Une application classique de ce théorème concerne les fonctions de répartition des variables aléatoires à valeurs dans \ \R .

[modifier] Monotonie et dérivabilité

Une utilisation classique et importante du calcul différentiel est la caractérisation, parmi les fonctions dérivables (d'une variable réelle, et à valeurs réelles), de celles qui sont monotones (au sens large ou au sens strict) sur un intervalle.

[modifier] Théorème

Soit une fonction \ f : I \to \R dérivable sur l'intervalle \ I. Alors :

  • la fonction \ f : I \to \R est croissante sur \ I si et seulement si pour tout \ x \in I,\, f'(x) \geq 0.
  • la fonction \ f : I \to \R est strictement croissante sur \ I si et seulement si pour tout \ x \in I,\, f'(x) \geq 0, et de plus l'ensemble des points où la dérivée \ f' s'annule est d'intérieur vide (c'est-à-dire que chaque intervalle qu'il contient est vide ou réduit à un point).
(théorème analogue pour caractériser, parmi les fonctions dérivables, celles qui sont décroissantes, ou strictement décroissantes).




Remarque : il en résulte qu'une condition suffisante pour qu'une fonction dérivable \ f : I \to \R soit strictement croissante sur \ I est que pour tout \ x \in I,\, f'(x) > 0. Mais cette condition n'est nullement nécessaire, comme le montrent les deux exemples suivants.


Exemple 1 : soit la fonction \ f : \R \to \R,\, x \mapsto x^3. Elle est strictement croissante sur \ \R. En effet :

  • elle est dérivable, et pour tout \ x \in \R,\, f'(x) = 3\, x^2 \geq 0
  • de plus, l'ensemble des points où sa dérivée s'annule est \ \{0\} ; il est d'intérieur vide.


Exemple 2 : soit la fonction \ f : \R \to \R,\, x \mapsto x + \cos x.
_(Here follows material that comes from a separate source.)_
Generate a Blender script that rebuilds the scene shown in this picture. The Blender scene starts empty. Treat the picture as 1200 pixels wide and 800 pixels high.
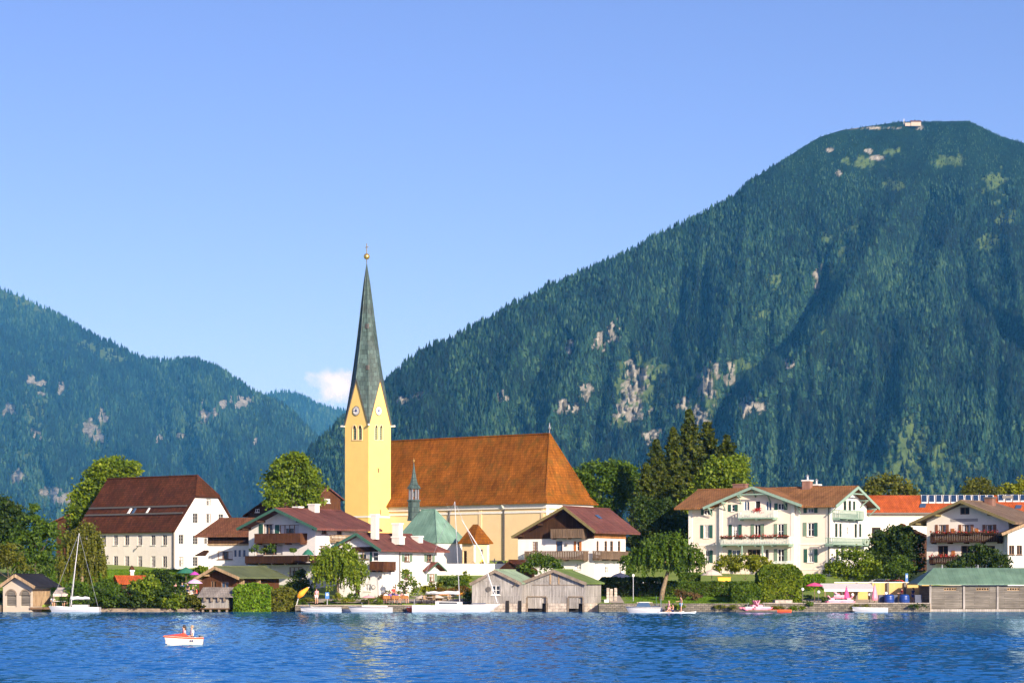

Elle est strictement croissante sur \ \R. En effet :

  • elle est dérivable, et pour tout \ x \in \R,\, f'(x) = 1 - \sin x \geq 0
  • de plus, l'ensemble des points où sa dérivée s'annule est \ \frac{\pi}{2} + 2\, \pi\, \mathbb{Z} = \left\{x \in \R\, /\, \exists\, k \in \mathbb{Z}, x = \frac{\pi}{2} + 2\, k\, \pi\right\} ; il est d'intérieur vide (car dénombrable).